[Scenes as source code]
★ ★ ★
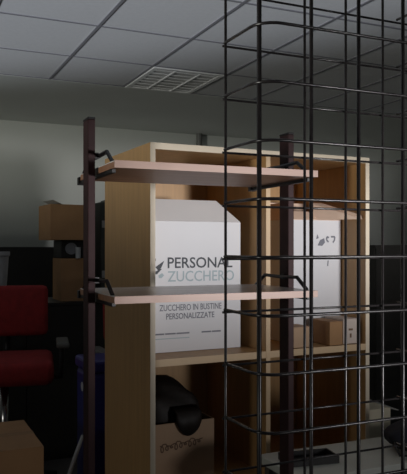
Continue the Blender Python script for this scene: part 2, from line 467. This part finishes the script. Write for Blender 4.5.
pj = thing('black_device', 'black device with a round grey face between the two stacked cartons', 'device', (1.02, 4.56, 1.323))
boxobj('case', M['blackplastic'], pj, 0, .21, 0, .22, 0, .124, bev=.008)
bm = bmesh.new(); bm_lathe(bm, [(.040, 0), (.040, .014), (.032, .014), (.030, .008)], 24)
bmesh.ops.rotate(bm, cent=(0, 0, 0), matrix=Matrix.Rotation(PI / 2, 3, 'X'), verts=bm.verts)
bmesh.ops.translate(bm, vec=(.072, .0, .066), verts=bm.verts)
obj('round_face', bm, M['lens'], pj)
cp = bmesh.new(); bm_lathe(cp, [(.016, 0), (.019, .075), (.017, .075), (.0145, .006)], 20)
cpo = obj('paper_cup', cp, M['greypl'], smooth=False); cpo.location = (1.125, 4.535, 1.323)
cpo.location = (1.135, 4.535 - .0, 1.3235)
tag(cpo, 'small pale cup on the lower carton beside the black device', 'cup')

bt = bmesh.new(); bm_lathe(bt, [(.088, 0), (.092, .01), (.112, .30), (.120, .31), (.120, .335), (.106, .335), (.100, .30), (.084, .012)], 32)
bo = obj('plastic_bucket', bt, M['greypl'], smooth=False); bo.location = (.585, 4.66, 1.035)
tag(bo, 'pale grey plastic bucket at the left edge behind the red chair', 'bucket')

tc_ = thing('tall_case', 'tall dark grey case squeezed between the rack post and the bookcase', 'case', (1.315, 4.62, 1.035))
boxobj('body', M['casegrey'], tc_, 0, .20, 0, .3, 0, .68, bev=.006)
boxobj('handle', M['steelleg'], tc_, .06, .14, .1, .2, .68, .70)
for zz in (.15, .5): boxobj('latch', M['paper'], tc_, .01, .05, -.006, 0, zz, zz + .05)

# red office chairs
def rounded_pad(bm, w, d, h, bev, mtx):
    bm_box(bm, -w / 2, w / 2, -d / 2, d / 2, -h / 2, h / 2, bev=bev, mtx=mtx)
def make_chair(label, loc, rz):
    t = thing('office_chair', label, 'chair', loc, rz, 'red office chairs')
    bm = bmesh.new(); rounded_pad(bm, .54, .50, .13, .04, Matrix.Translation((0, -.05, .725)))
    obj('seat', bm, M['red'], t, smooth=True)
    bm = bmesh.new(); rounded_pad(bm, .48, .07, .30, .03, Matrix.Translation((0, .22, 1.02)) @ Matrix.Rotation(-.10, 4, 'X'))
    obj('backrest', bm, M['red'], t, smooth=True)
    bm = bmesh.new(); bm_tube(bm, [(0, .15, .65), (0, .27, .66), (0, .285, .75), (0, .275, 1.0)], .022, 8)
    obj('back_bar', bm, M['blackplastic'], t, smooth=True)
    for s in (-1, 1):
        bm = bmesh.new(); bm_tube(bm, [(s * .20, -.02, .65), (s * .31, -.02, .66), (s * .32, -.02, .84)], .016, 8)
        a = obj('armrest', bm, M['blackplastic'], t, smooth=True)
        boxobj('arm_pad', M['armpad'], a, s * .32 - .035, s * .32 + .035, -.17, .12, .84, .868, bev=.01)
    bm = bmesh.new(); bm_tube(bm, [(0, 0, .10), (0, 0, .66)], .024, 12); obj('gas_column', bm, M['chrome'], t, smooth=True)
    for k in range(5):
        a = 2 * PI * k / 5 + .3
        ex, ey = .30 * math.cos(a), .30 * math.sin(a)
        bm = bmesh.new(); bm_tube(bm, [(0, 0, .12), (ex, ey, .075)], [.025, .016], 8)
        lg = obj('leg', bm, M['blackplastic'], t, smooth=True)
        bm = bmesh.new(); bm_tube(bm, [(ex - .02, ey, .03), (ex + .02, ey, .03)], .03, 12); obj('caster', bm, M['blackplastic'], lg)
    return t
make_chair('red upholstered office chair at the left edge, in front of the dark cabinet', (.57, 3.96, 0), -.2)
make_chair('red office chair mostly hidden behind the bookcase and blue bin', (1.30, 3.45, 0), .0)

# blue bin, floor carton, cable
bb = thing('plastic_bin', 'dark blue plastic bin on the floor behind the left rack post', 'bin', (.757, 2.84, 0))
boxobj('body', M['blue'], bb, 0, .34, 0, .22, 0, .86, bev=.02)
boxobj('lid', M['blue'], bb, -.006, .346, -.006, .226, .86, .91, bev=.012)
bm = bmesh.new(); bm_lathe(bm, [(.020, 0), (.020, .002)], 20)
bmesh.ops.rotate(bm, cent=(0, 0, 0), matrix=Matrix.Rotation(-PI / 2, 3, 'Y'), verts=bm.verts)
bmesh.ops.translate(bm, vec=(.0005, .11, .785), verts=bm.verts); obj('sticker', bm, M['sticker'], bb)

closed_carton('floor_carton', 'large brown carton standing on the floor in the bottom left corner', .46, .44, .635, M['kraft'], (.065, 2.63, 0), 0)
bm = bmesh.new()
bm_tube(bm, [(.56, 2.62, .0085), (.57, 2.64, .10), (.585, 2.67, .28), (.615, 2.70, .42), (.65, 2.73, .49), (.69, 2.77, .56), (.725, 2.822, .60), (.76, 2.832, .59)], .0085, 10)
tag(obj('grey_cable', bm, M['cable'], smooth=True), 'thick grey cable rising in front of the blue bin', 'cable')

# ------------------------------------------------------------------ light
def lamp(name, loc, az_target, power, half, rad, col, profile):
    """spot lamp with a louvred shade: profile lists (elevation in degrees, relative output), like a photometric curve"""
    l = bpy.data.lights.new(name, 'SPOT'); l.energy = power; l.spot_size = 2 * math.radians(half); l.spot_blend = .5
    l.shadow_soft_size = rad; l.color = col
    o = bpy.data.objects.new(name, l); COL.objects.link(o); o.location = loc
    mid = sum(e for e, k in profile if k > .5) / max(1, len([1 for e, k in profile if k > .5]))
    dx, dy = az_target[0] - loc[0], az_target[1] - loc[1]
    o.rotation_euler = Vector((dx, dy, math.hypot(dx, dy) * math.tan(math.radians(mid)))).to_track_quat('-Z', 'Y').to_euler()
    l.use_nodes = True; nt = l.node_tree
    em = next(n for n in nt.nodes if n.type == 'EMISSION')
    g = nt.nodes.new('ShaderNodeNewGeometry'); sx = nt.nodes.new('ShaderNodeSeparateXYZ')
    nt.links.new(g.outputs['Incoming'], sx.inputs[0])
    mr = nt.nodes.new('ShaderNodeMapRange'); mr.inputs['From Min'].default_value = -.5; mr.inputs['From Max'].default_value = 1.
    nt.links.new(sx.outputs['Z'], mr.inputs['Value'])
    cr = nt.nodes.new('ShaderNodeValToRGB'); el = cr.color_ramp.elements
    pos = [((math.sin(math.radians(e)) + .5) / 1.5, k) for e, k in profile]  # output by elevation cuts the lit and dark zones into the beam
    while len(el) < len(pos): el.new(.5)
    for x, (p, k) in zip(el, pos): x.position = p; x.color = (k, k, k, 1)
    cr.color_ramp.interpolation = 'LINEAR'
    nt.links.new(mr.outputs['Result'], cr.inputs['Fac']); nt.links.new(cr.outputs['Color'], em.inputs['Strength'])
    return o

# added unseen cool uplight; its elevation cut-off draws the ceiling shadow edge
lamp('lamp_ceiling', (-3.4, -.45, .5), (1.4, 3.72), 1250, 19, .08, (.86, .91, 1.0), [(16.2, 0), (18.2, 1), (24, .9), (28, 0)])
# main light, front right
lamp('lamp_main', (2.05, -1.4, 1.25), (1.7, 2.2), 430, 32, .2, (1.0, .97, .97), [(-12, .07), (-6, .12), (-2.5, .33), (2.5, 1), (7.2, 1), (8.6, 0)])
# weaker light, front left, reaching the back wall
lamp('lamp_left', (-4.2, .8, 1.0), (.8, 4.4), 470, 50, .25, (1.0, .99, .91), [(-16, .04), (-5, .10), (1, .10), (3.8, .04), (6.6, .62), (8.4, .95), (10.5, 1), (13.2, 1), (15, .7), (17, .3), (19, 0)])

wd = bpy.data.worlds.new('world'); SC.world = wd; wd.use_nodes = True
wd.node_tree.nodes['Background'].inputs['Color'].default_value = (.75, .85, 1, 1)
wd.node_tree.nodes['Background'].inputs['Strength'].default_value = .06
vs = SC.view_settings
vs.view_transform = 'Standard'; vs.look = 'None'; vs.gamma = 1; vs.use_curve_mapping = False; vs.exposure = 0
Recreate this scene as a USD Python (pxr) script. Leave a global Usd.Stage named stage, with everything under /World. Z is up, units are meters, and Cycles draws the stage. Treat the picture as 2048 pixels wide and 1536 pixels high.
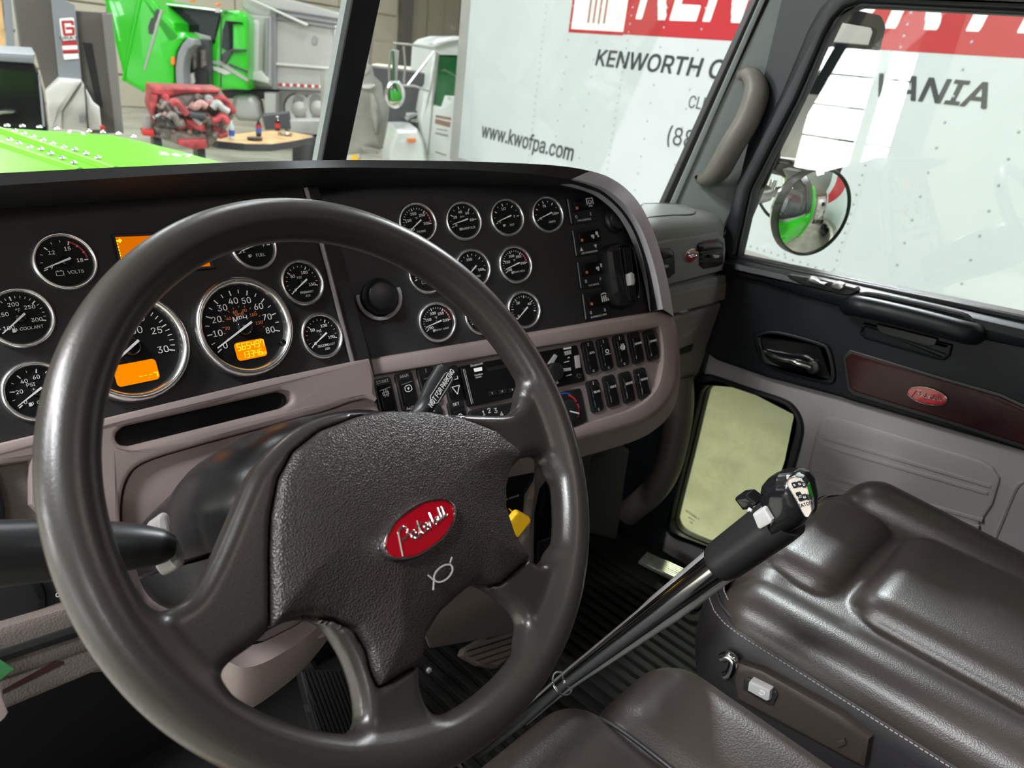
★ ★ ★
▸ Objective: Repeat, with no pictures, each line from the beginning of the data through the line containing "zz, zz + .05)", inclusive.

▸ Task answer:
Continue the Blender Python script for this scene: part 2, from line 467. This part finishes the script. Write for Blender 4.5.
pj = thing('black_device', 'black device with a round grey face between the two stacked cartons', 'device', (1.02, 4.56, 1.323))
boxobj('case', M['blackplastic'], pj, 0, .21, 0, .22, 0, .124, bev=.008)
bm = bmesh.new(); bm_lathe(bm, [(.040, 0), (.040, .014), (.032, .014), (.030, .008)], 24)
bmesh.ops.rotate(bm, cent=(0, 0, 0), matrix=Matrix.Rotation(PI / 2, 3, 'X'), verts=bm.verts)
bmesh.ops.translate(bm, vec=(.072, .0, .066), verts=bm.verts)
obj('round_face', bm, M['lens'], pj)
cp = bmesh.new(); bm_lathe(cp, [(.016, 0), (.019, .075), (.017, .075), (.0145, .006)], 20)
cpo = obj('paper_cup', cp, M['greypl'], smooth=False); cpo.location = (1.125, 4.535, 1.323)
cpo.location = (1.135, 4.535 - .0, 1.3235)
tag(cpo, 'small pale cup on the lower carton beside the black device', 'cup')

bt = bmesh.new(); bm_lathe(bt, [(.088, 0), (.092, .01), (.112, .30), (.120, .31), (.120, .335), (.106, .335), (.100, .30), (.084, .012)], 32)
bo = obj('plastic_bucket', bt, M['greypl'], smooth=False); bo.location = (.585, 4.66, 1.035)
tag(bo, 'pale grey plastic bucket at the left edge behind the red chair', 'bucket')

tc_ = thing('tall_case', 'tall dark grey case squeezed between the rack post and the bookcase', 'case', (1.315, 4.62, 1.035))
boxobj('body', M['casegrey'], tc_, 0, .20, 0, .3, 0, .68, bev=.006)
boxobj('handle', M['steelleg'], tc_, .06, .14, .1, .2, .68, .70)
for zz in (.15, .5): boxobj('latch', M['paper'], tc_, .01, .05, -.006, 0, zz, zz + .05)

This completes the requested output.